Anyone suspicious of the slant men may bring to research on this should note that a woman, Allie Kilpatrick, Professor of Social Work at the University of Georgia, has undertaken work in this area. Kilpatrick also makes it abundantly plain that she is not out to grant any seal of approval to adult-child sexual relations and is against her work being cited to that end: she rules out the permissibility of such relations for reasons similar to Finkelhor's (presumed inability of the child to give informed consent, plus unacceptably greater power of the adult). As such, her research can be regarded as impeccably well-motivated by those of a conservative cast of mind, but those same people should be warned that, unlike Finkelhor, she does not let her social orthodoxy impede her quest for objective data.

Kilpatrick studied the long-term effects of child and adolescent sexual experiences, based on a retrospective study of 501 women, including their sexual contacts with peers as well as older partners or assailants, ranging from close relatives (including the girl's father) to complete strangers. (Kilpatrick; 1992)

Her work discloses a remarkable absence of long-term harm to girls associated with partners more than five years older than themselves (including adults as well as older peers), in flat contradiction of the conventional wisdom.

"Within the definition of victimology currently employed by many researchers," she says (p115-6), "is the assumption that children who have sexual experiences with, or propositions from, persons who are five years or more older than they, are automatically victimised, and harm is done. The findings of this study repudiate such an assumption. Older partners are not found to be a significant factor in correlations with later adult functioning. Such simplistic linear assumptions must be seriously questioned. It is imperative that researchers not base their interpretations of data upon erroneous assumptions or moralistic beliefs".

Kilpatrick did however find that certain childhood sexual experiences were associated with impaired adult functioning -- those that were "forced, pressured or guilt-producing". Frequently, of course, it is adults who are in the strongest position to exert force or pressure against the child, especially in the case of father-daughter incest, and as for contacts that are "guilt-producing" it is the adult world in general that creates a social climate of sexual guilt: little children are truly innocent in the sense that they have not been socialised into a sense of bodily shame and modesty. What Kilpatrick is revealing here, though, is that there is nothing intrinsic in the fact of age difference that is bound to produce harmful effects, and that this applies to girls as well as boys.

4) Those whose dogmatic mantras include "children never lie about sex abuse" have proved themselves ruthlessly prone to putting words into children's mouths, interrogating allegedly abused children repeatedly and sharply, using leading questions until the bewildered youngsters – sometimes only toddlers – give the "right" answer (even being told they must be "dumb" if they can't "remember" the alleged incident). This has resulted in massive injustice in numerous cases, especially in the U.S. and most notoriously in the McMartin pre-school saga (Best; Eberle & Eberle; Goodyear-Smith). Likewise those who are forever asserting that "we must listen to the children" tend to be notoriously hard of hearing when it comes to children who show by their behaviour that they have sexual feelings and want to express them.
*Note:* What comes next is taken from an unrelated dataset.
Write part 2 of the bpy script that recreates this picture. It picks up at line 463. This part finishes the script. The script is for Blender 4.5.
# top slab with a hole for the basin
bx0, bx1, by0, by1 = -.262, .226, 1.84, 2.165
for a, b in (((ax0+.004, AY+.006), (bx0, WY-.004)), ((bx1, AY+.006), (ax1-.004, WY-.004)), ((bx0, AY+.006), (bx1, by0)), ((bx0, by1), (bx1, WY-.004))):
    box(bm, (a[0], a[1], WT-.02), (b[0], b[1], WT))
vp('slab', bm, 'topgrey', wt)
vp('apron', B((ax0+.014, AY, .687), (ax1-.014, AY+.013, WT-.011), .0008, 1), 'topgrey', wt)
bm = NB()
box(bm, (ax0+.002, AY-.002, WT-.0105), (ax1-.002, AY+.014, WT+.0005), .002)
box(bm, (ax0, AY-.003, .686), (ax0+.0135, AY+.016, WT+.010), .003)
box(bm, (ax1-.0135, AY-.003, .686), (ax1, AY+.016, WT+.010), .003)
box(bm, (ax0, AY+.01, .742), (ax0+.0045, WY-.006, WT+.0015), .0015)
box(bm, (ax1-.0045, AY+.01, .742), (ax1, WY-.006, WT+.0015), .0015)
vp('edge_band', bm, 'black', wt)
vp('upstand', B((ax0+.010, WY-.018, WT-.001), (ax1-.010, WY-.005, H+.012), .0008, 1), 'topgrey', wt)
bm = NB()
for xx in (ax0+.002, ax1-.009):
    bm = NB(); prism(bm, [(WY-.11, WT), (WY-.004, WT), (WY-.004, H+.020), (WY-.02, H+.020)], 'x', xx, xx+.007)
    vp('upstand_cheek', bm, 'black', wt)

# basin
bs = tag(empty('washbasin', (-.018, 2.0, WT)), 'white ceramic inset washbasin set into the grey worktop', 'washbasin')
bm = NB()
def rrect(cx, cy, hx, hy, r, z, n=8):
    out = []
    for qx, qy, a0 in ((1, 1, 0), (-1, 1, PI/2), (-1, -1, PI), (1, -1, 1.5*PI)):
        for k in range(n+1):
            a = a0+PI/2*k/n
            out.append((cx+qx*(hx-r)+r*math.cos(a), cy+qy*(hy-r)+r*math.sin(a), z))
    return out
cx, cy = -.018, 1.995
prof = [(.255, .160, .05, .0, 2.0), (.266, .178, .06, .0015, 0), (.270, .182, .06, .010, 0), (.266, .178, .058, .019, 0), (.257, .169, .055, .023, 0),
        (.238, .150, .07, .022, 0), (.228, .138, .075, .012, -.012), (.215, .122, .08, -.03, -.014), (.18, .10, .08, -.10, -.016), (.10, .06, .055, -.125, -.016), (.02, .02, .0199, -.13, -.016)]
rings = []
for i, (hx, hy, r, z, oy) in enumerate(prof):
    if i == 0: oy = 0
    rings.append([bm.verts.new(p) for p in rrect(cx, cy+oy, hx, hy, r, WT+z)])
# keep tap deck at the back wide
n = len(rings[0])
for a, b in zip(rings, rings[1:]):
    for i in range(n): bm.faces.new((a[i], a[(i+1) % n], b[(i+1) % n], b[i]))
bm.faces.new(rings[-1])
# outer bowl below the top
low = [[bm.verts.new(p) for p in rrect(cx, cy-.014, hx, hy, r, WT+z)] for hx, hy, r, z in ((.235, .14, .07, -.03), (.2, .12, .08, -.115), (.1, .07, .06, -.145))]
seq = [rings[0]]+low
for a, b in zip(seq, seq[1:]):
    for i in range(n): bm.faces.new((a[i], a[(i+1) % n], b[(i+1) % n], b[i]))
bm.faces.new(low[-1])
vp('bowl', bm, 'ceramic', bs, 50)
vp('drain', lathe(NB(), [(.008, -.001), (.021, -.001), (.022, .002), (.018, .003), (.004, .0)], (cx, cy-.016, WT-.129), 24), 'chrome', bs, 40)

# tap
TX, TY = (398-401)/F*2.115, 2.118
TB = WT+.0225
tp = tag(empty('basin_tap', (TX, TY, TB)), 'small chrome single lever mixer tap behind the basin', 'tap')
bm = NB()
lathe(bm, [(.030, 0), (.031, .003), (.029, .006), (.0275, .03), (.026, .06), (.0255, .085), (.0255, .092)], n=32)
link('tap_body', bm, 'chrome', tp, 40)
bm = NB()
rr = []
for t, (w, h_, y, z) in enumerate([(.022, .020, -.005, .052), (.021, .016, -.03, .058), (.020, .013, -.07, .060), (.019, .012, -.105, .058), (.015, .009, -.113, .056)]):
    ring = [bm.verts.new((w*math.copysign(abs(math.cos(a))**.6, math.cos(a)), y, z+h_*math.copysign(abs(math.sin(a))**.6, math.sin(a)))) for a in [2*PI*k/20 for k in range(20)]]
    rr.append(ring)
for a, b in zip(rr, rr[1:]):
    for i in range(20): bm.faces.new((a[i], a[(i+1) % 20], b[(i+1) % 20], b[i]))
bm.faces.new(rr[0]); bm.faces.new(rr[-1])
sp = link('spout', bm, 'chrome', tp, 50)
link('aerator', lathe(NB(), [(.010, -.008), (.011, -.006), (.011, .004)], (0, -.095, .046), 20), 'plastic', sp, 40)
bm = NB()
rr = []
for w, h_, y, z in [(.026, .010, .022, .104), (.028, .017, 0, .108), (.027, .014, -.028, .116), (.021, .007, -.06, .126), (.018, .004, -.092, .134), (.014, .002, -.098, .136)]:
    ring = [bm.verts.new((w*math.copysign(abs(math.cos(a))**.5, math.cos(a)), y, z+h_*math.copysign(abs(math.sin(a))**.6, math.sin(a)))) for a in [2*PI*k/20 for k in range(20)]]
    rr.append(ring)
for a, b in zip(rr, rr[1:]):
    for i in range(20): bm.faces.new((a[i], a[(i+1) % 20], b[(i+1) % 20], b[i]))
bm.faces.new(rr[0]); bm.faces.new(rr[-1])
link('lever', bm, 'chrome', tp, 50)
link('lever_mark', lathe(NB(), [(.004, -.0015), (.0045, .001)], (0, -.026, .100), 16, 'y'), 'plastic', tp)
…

It is ironic that so many of the child-abuse industry practitioners who abuse their power over children by using these methods to tell youngsters what they are supposed to think and how they are supposed to behave, appear to be unaware of their own power. Or maybe they feel the end justifies the means.

Not that there is much honesty in spelling this out. On the contrary, the rhetoric of feminist-inspired abuse industry discourse typically represents "power" solely in terms of allegedly "patriarchal" institutions and male dominance. It is a discourse that hides the speaker, and the speaker's own power, leaving her "immune" to criticism and perhaps seen as "innocent" of any involvement in any negative effects of the discourse.

Feminist discourse on power is not the only culprit in this regard. Both "normalising", heterosexual-oriented psychotherapy and moralising, "family values" traditionalism have made copious use of the rhetoric of power and alleged abuse of power by paedophiles while deflecting attention from the mote in their own eye. The attack on day-care centres in the US to which I refer above is a case in point. Far from being feminist-inspired, the ideological basis for "discovering" widespread sexual abuse in such centres was highly conservative, day-care being seen as wrong in principle by those who felt mothers should stay at home to care for their children rather than going out to work. My concentration in this paper specifically on feminist analysis is because (a) issues of power and equality are central to such analysis and do need to be addressed; (b) the feminist discourse of power has been so pervasive as to influence the other forms of discourse to which I refer (even that of anti-feminists, though doubtless in ways not always consciously understood by the participants).